In light of British novelist Kazuo Ishiguro’s just-announced Nobel Prize win, readers are revisiting some of his best work — and yep, it turns out that one of his most-celebrated novels, the Man Booker Prize-winning title The Remains of the Day, took the novelist, who was just 32-years-old at the time, only a single month to write. (The 1989 novel was then adapted into an Academy Award-nominated film of the same name, in 1993.) The Remains of the Day is an epistolary novel written in the form of diary belonging to an English butler named Stevens, and describes his unrequited love for a married former-coworker named Miss Kenton.

But in a 2014 article written for The Guardian, Ishiguro revealed the story behind The Remains of the Day — including the fun fact that the Tom Waits song "Ruby’s Arms" served as inspiration for the novel. In the article, Ishiguro describes committing to what he called “the Crash” — essentially “crash” writing his novel, all day, every day, for exactly one month. He wrote:

“During the Crash, I would do nothing but write from 9am to 10.30pm, Monday through Saturday. I’d get one hour off for lunch and two for dinner. I’d not see, let alone answer, any mail, and would not go near the phone. No one would come to the house… I’d not only complete more work quantitatively, but reach a mental state in which my fictional world was more real to me than the actual one.”
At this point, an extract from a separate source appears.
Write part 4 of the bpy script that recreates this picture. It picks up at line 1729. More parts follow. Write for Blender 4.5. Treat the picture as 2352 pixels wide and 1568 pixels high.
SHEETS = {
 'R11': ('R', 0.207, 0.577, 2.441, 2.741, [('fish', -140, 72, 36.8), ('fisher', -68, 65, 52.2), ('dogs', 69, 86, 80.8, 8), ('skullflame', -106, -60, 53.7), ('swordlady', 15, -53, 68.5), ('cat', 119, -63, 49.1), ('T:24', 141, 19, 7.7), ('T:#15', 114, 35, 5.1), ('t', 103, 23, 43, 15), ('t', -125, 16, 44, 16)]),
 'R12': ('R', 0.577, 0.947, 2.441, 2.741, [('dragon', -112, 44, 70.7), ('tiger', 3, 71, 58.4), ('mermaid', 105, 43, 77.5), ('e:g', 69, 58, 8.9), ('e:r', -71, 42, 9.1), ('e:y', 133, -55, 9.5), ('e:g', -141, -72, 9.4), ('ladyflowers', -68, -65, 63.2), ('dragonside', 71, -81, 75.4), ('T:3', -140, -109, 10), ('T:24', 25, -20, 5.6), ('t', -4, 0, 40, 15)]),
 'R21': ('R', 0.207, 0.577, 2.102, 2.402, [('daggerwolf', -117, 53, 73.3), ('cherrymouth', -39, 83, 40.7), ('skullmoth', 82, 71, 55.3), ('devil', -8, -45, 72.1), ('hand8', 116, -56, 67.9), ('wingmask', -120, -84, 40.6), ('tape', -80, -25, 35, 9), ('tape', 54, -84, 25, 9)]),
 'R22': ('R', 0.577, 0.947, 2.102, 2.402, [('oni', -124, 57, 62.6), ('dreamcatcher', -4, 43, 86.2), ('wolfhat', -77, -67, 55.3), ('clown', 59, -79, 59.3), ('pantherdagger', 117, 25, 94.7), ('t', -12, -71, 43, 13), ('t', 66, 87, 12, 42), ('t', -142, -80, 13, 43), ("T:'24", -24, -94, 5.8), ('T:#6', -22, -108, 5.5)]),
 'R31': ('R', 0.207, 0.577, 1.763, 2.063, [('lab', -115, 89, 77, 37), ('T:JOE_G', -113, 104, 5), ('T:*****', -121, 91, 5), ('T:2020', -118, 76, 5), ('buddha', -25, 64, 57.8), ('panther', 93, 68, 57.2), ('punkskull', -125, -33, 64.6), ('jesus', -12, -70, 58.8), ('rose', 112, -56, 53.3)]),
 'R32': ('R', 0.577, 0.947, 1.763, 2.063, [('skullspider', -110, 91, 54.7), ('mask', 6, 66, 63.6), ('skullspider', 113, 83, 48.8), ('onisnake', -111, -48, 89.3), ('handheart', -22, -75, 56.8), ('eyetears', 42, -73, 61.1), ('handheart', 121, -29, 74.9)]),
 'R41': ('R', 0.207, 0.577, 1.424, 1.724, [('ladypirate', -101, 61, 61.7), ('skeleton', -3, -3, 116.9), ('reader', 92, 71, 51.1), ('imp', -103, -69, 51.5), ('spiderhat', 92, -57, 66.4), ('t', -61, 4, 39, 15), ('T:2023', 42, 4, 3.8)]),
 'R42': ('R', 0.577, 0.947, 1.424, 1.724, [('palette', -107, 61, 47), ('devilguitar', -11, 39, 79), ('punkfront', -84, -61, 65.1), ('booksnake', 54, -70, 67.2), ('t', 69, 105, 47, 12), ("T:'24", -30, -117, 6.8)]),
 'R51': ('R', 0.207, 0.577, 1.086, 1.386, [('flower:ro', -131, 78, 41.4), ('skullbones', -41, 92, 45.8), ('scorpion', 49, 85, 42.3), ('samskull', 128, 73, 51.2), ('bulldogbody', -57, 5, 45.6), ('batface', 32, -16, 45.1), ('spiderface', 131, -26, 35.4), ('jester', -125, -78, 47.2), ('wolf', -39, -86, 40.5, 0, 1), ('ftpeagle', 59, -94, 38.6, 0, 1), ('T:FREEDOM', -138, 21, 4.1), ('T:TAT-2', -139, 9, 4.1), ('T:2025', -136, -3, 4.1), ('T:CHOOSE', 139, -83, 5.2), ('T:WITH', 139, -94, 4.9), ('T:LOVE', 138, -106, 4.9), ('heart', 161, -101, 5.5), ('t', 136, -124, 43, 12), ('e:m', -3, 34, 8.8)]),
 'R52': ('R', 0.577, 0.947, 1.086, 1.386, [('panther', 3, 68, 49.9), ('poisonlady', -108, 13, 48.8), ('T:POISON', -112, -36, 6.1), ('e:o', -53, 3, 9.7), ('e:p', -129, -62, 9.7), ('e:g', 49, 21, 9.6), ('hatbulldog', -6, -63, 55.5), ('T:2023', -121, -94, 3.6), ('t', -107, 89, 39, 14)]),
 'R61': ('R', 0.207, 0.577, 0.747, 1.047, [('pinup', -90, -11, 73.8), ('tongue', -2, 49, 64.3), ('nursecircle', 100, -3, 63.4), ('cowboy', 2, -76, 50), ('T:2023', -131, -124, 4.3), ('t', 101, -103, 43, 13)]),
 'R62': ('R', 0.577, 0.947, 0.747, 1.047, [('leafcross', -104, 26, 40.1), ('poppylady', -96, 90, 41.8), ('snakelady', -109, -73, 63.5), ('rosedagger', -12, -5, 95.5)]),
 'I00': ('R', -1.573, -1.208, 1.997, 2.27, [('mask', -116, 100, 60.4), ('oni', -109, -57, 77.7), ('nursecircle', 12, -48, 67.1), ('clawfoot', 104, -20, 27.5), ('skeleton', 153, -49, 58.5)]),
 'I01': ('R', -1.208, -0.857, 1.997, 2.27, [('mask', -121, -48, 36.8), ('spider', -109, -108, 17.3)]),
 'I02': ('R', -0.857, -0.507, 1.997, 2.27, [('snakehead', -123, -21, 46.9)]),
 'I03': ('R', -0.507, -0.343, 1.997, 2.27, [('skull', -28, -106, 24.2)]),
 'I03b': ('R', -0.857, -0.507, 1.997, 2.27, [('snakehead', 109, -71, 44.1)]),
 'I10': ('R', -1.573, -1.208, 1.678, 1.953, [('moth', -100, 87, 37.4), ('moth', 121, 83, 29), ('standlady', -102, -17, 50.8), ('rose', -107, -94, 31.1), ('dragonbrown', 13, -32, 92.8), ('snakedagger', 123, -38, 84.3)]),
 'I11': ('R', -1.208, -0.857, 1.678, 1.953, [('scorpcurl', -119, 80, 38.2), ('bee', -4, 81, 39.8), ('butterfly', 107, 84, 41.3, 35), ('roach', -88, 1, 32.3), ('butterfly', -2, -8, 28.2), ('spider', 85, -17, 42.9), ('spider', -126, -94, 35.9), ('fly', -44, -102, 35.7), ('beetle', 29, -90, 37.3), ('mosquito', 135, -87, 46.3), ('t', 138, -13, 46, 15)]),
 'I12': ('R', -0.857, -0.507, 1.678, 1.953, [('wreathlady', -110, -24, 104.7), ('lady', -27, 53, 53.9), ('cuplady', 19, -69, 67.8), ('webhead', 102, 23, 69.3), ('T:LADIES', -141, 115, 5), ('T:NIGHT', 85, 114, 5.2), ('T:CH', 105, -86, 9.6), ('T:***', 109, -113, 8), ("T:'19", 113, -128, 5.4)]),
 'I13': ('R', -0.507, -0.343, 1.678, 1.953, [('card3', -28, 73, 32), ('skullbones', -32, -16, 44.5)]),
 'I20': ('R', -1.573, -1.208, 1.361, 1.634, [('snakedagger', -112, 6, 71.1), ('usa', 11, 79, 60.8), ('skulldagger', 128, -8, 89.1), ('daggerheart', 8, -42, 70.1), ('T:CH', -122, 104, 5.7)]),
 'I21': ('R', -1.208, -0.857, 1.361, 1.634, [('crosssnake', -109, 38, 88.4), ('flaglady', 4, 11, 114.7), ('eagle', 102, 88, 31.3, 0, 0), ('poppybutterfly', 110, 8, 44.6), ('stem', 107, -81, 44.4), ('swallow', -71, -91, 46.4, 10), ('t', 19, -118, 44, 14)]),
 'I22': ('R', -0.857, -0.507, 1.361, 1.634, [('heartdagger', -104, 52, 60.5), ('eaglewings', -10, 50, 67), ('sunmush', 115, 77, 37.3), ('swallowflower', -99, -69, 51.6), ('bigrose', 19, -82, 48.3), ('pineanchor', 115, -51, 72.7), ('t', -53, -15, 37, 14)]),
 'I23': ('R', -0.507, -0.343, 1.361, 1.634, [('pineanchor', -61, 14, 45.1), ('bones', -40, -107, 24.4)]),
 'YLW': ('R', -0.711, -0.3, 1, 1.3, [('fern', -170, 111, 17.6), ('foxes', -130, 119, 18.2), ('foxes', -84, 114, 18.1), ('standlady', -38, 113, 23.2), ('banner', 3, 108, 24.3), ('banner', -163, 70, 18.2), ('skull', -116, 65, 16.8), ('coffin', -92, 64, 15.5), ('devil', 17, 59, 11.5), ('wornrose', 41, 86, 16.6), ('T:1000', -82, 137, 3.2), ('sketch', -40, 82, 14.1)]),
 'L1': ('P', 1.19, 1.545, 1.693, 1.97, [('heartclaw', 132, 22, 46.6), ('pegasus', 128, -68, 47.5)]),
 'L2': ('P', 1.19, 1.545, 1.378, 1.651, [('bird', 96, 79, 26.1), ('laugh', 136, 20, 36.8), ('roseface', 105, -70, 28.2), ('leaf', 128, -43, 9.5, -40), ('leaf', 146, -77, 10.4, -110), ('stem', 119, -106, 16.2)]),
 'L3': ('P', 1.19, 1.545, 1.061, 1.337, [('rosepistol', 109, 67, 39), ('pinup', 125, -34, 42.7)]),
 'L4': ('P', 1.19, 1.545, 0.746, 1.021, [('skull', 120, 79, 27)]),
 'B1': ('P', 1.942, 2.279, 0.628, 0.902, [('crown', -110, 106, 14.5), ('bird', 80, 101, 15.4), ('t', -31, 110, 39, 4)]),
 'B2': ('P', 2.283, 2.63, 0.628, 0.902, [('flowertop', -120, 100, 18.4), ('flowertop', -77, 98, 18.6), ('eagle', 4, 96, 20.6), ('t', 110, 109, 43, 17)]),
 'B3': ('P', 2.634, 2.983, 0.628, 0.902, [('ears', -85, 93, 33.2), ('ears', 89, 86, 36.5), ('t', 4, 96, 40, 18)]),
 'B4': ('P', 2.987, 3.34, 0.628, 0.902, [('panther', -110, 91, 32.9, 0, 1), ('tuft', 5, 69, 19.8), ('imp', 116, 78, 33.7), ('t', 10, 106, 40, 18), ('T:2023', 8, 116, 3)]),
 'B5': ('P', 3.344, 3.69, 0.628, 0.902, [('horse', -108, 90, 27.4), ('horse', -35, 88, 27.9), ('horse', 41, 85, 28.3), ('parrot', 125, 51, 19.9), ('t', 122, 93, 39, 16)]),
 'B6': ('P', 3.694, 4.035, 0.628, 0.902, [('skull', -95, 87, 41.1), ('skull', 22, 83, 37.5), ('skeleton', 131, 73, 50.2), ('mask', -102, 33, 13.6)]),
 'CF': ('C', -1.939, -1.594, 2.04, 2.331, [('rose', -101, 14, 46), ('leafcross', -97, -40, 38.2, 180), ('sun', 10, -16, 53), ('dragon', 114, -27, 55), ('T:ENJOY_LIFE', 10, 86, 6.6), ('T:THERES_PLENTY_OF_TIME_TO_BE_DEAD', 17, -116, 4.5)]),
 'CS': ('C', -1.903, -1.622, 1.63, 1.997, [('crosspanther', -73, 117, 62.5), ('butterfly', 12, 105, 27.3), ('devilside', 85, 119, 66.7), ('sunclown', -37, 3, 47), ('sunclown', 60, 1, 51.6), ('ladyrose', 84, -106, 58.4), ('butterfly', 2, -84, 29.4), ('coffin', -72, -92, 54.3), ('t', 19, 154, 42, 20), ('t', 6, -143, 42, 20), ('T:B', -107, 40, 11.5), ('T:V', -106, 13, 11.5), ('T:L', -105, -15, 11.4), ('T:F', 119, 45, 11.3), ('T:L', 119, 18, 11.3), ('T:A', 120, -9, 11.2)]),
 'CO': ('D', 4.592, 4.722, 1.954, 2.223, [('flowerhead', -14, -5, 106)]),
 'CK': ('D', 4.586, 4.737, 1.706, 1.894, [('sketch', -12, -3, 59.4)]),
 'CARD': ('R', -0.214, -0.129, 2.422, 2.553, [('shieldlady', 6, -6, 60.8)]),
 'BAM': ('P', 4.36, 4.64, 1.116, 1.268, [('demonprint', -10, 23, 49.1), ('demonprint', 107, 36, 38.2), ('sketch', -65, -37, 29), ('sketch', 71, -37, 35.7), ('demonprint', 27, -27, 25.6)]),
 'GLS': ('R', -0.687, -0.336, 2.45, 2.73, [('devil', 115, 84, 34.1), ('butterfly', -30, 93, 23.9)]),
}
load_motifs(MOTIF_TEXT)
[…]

And that, folks, is (apparently) how it is done.

Adding to this feat of literary dedication and strength is the fact that Ishiguro wrote that first draft of The Remains of the Day freehand (it was the summer of 1987, after all.) He describes the “awful sentences” and “hideous dialogue” that went into that first draft, and also how — after just one week — his fictional world did actually begin to absorb his real one, if only for the time it took to write the novel itself.

The Remains of the Day by Kazuo Ishiguro, $11, Amazon

But in case the one-month award-winning novel seems a tad too much for the average writer to aspire to, Ishiguro also explains that he had conducted the vast majority of his research for the novel — reading books about British servants, politics, and foreign policy; studying guides to the English countryside from the 1930s, and more. He also describes two key inspirations: the Francis Ford Coppola film The Conversation, and Tom Waits’ ballad “Ruby’s Arms.” I guess that goes to show even Nobel Prize Laureates can find inspiration in some unexpected places.